California is the most populous state in the nation, and third-largest in area, at over 160,000 square miles with more than 50,000 miles of roads, over 100 airports and thousands of miles of conventional rail systems crisscrossing the state.

However, the Golden State’s transportation systems, some built at the turn of the century, are aging and cannot keep up with the demands of a growing population that is expected to hit 50 million by 2030. The congestion is costing Californians time and money. According to the Texas Transportation Institute’s 2012 Annual Urban Mobility Report (link to report), congestion on roads and highways in California’s urban areas resulted in over $19 billion in economic activity lost in 2011 alone. In addition, the flight between Los Angeles to San Francisco is the busiest short-haul market in the country, with hundreds of daily flights and five million annual passengers, but delayed 25% of the time.

California high-speed rail will connect the mega-regions of the state, contribute to economic development and a cleaner environment, create jobs and preserve agri­cultural and protected lands. By 2029, the system will run from San Francisco to the Los Angeles basin in under three hours at speeds capable of over 200 miles per hour. The system will eventually extend to Sacramento and San Diego, totaling 800 miles with up to 24 stations. In addition, the Authority is overseeing the implementation of a statewide rail modernization plan that will invest billions of dollars in local and regional rail lines to meet the state’s 21st century transportation needs.
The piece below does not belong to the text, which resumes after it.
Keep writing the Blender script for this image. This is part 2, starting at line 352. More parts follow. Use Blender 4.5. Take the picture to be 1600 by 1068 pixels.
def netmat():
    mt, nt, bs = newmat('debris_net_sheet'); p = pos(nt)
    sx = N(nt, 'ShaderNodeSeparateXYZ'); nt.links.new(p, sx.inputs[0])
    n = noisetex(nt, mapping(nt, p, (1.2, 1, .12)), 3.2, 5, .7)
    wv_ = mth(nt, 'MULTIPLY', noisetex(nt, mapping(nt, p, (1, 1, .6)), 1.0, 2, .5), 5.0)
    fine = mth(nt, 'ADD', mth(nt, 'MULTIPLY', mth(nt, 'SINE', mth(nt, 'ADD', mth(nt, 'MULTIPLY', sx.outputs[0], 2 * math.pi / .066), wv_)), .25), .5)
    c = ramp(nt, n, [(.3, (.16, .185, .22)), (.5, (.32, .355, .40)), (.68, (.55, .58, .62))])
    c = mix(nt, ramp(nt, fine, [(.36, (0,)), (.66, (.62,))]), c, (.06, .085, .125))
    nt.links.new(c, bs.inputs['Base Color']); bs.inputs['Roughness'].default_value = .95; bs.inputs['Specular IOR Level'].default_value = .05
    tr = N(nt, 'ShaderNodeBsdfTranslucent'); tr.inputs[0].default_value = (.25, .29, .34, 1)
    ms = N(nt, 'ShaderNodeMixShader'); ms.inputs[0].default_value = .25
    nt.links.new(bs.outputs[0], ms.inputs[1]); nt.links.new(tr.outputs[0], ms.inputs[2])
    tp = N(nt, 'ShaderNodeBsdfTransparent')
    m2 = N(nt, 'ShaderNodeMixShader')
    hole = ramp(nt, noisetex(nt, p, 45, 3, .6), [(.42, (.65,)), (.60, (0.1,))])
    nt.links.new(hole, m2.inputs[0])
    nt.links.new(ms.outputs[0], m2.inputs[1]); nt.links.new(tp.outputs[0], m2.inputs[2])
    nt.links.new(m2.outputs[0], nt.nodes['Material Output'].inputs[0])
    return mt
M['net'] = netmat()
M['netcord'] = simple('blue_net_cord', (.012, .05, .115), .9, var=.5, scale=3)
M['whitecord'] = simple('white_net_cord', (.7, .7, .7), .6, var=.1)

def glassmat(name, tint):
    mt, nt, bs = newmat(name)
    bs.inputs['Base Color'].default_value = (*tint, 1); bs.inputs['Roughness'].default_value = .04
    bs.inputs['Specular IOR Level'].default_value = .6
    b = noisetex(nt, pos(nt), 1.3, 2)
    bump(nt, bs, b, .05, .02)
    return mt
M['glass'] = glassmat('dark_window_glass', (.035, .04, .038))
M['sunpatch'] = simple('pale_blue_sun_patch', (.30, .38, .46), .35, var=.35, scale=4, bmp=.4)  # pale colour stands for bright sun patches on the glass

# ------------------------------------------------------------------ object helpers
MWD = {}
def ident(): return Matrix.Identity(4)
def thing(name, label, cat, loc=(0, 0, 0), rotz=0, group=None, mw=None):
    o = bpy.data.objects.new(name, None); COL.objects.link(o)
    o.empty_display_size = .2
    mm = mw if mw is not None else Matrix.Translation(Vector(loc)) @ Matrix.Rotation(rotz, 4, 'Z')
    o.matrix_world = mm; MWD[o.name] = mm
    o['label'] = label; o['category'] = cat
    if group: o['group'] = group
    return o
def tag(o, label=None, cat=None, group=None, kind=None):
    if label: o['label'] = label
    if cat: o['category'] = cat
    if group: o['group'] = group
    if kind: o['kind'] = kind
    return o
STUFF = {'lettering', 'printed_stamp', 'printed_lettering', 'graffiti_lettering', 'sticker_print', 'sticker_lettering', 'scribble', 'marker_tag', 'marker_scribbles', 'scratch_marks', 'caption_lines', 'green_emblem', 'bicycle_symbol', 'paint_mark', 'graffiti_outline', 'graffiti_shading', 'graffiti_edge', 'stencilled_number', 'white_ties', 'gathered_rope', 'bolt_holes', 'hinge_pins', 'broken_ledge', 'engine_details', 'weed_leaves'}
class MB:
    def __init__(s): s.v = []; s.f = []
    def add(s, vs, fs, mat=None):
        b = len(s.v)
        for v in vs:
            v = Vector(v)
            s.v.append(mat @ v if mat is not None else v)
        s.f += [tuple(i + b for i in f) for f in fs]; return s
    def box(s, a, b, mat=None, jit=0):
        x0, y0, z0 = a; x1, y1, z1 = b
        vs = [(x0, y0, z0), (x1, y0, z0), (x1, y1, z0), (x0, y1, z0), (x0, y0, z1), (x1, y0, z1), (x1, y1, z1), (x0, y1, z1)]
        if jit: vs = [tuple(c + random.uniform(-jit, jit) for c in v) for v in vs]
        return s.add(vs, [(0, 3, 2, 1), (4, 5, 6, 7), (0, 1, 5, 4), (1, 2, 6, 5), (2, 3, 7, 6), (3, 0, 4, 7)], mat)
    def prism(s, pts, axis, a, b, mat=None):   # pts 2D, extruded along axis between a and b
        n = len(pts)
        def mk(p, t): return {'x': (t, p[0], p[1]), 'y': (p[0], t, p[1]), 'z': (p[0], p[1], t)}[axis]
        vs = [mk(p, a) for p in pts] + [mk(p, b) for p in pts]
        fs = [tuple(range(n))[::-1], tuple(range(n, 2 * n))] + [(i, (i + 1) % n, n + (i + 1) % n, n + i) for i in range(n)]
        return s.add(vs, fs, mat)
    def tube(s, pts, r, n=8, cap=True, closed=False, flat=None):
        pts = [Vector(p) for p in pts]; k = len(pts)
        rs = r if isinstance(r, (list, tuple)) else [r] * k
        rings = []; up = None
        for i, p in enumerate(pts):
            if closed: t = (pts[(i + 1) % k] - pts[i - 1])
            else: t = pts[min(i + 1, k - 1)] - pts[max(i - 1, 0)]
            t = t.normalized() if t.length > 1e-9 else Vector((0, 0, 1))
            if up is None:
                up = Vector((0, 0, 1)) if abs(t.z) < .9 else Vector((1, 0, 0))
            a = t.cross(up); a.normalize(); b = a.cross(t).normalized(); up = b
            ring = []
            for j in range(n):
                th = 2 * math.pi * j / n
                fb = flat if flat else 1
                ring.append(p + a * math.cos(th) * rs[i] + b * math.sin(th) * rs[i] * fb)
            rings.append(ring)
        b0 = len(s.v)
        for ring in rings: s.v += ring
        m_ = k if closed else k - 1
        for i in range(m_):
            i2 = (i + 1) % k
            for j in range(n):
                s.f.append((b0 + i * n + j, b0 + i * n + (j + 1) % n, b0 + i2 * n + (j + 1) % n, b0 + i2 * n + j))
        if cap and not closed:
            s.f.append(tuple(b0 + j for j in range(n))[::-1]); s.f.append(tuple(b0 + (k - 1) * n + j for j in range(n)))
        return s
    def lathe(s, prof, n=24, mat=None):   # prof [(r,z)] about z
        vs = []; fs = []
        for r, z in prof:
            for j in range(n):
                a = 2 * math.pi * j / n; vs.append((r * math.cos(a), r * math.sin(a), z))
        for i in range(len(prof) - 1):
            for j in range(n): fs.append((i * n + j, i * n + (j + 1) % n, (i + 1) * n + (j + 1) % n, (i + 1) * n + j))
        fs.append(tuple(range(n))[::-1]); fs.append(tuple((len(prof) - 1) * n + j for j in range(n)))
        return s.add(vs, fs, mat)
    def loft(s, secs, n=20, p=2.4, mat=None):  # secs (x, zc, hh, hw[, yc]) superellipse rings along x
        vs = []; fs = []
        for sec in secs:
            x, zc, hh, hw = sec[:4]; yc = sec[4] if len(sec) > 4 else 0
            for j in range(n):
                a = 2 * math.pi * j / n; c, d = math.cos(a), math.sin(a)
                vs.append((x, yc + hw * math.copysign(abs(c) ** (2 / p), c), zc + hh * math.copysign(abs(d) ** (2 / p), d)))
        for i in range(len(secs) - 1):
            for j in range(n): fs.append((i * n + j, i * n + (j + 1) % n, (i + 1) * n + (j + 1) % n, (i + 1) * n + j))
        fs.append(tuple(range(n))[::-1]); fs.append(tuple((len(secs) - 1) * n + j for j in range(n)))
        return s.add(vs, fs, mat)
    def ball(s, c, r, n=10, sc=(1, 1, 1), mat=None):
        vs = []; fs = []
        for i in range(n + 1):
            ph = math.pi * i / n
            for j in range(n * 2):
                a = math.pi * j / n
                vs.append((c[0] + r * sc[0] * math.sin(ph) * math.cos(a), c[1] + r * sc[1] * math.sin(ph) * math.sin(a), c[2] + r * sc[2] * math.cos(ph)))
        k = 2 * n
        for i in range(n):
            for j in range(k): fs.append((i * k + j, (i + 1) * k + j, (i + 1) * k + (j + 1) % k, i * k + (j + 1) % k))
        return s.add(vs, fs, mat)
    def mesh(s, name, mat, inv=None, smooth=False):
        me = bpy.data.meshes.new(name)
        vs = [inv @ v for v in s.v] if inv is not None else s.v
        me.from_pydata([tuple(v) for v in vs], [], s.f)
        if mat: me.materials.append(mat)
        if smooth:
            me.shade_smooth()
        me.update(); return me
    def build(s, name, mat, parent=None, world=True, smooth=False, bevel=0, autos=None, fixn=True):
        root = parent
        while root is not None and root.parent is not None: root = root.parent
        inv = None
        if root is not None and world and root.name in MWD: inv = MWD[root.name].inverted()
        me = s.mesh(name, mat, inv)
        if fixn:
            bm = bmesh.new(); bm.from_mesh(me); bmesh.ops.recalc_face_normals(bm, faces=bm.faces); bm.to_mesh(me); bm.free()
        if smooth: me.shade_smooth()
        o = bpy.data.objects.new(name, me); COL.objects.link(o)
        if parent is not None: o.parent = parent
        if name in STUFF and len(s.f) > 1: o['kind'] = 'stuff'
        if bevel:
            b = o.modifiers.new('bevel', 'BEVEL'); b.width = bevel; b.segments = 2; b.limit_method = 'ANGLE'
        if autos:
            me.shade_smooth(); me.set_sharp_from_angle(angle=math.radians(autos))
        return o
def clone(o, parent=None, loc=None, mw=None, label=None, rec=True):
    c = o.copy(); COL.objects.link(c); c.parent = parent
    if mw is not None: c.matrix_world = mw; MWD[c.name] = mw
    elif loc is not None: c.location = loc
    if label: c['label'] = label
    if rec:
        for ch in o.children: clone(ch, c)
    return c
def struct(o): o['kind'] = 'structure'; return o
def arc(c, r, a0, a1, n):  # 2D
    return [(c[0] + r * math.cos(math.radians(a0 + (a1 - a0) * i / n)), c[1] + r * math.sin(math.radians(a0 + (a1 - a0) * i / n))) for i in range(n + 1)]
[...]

The California High-Speed Rail Authority is committed to building a high-speed rail system that minimizes impacts to the natural and built environment, encourages compact land development around transit stations, and helps California manage pressing issues with climate change, traffic and airport congestion and energy dependency. Not only will the high-speed rail system alleviate pressure on California’s current transportation system, it will provide immediate and long-term environmental and community benefits to residents for decades to come.